News | April 16, 2018

Tier 1 Investors and Entrepreneurs Urged to Monitor Overseas Travel Tightly

Tier 1 Investors and Entrepreneurs are urged to closely monitor all of their overseas travel in the light of strict new Home Office guidance on permitted absences.

From 11 January 2018 the Home Office have changed the way absences from the UK are calculated for the purposes of indefinite leave to remain. The changes are likely to impact hardest on frequent travellers who have Tier 1 Investor or Entrepreneur status as well as their family members.

Tier 1 Investors and Entrepreneurs may be eligible to apply for indefinite leave to remain in the United Kingdom after residing here with the relevant immigration status during a qualifying period of 5 years (with accelerated options available for higher levels of investment or turnover). During this time the main applicant is expected to be continuously resident in the UK. The Home Office have historically taken a relatively relaxed view of the meaning of continuous residence allowing absences of up to 180 days in each of the five years.

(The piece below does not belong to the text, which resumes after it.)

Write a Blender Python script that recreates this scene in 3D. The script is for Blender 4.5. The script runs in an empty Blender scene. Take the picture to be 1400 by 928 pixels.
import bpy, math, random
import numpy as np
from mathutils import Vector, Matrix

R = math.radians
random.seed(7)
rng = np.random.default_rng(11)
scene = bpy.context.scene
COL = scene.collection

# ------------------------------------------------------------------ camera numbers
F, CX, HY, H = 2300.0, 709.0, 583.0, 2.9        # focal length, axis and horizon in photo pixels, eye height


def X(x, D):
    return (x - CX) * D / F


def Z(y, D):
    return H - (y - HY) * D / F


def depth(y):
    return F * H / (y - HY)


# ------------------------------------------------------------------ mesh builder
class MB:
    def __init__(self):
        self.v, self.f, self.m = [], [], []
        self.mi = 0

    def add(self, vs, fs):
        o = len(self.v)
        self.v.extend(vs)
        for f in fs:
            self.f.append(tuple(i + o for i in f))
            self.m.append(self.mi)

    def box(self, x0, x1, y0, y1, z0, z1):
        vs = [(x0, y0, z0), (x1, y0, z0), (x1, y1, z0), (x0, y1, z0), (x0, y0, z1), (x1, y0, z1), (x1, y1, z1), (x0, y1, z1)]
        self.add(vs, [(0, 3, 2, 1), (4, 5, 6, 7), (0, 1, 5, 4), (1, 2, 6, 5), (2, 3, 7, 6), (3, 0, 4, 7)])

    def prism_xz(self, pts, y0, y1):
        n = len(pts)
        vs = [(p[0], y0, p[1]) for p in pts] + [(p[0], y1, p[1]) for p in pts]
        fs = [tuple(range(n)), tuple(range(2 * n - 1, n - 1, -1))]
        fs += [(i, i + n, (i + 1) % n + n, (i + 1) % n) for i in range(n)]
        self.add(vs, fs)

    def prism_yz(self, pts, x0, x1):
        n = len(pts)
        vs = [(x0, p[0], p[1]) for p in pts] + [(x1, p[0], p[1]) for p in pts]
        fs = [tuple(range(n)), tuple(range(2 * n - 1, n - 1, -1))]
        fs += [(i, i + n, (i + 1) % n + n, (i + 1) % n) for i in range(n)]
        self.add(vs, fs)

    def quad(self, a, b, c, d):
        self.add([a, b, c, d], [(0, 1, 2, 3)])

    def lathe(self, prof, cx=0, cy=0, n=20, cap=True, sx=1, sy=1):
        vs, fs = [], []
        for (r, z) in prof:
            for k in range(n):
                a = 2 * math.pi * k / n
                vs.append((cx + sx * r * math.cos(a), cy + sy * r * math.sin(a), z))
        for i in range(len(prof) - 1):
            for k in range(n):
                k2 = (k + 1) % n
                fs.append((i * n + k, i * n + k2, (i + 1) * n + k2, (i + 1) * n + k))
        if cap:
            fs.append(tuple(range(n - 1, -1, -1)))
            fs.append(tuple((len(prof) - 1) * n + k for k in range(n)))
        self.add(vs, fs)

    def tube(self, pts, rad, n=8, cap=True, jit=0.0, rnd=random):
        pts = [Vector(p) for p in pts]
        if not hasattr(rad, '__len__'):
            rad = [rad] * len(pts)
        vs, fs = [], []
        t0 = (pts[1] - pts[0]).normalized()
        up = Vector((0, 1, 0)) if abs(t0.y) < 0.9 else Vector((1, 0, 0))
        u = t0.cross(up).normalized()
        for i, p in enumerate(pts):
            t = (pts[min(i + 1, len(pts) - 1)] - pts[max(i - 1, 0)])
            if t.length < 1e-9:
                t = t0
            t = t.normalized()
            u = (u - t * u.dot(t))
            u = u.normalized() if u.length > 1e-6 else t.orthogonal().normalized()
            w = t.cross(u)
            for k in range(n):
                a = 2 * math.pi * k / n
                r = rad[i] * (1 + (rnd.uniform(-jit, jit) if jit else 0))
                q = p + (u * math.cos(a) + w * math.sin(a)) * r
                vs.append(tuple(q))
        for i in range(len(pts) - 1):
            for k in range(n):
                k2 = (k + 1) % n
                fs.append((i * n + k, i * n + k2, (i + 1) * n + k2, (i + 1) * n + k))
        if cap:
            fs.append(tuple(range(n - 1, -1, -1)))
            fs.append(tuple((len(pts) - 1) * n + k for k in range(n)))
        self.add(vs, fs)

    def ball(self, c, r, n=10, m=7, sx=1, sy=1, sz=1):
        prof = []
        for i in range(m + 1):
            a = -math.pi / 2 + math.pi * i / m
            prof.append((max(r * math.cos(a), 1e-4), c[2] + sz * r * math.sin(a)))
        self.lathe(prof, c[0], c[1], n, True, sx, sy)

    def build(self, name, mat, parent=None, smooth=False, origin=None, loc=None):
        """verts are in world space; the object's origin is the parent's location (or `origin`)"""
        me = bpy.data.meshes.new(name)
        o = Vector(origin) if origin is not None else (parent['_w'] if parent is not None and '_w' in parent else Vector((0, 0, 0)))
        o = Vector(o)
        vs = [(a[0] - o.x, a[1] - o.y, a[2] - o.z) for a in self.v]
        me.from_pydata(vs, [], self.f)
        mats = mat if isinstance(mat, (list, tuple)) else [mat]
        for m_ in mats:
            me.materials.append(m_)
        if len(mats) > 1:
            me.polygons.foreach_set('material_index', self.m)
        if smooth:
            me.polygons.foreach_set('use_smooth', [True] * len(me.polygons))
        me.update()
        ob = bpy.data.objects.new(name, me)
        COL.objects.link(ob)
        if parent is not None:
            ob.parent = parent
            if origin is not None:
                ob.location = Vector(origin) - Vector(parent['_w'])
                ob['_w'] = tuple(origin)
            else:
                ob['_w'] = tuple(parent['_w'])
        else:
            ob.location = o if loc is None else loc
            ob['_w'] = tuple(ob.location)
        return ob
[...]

The relevant beginning and end of the year was calculated backwards from the date of the application for indefinite leave to remain, allowing applicants to frame the timescale in the most favourable manner for their applications. So, for example, by careful timing of the application a long period of travel of 190 days could be split over two consecutive years to ensure that the each of the respective years was below the permitted maximum of 180 days.

But with no consultation the Home Office have changed the policy with retrospective effect. Now absences of up to 180 days are permitted on a rolling year basis. Applicants will need to ensure, therefore, that at all times their overseas travel does not exceed 180 days in any 12 month period with no opportunity to even out absences over consecutive years.

Whilst the policy will effect a number of different immigration categories it is usually Tier 1 status holders that travel most frequently and for long periods. Travellers are urged to plan future travel carefully to ensure that the rolling year basis is used going forward. But of more serious concern is the inability to adjust for historic travel. If a Tier 1 Investor has a long single absence of more than 180 days in year two of a five year stay this will not be regarded as breaking continuity for the purpose of obtaining indefinite leave to remain. The five year qualifying period would start again from day 1 on the return to the UK after the long absence and the Investor will therefore need to live in the UK for up to seven years before becoming able to apply for indefinite leave to remain.

In a parallel move, the Home Office have also begun to enforce residency requirements for the spouse of the main applicant, which may mean that partners and dependent children are deprived of the opportunity to obtain indefinite leave to remain.

Historically it has been the case that provided the main applicant met the residence criteria for indefinite leave to remain the same status would be granted to any family members living within them in the UK if they had dependent immigration status as either the spouse or children.

But in a move to tighten control further, any spouses who obtain dependent status after 11 January 2018 or who extend their status with a new application beyond that date will also be required to demonstrate that they have not been absent for more than 180 days in any 12 month period.

Whilst the rule does not have retrospective effect, it only applies to absences which happen after an immigration application made on 11 January 2018 or later, this will have significant implications for spouses who split their time between more than one home.

The double damming effect of this is that whilst children are not expected to meet the same residence criteria they will only be granted indefinite leave to remain if both of their parents are being granted indefinite leave to remain at the same time – thus if the spouse does not qualify for indefinite leave to remain the children will also be deprived of the status.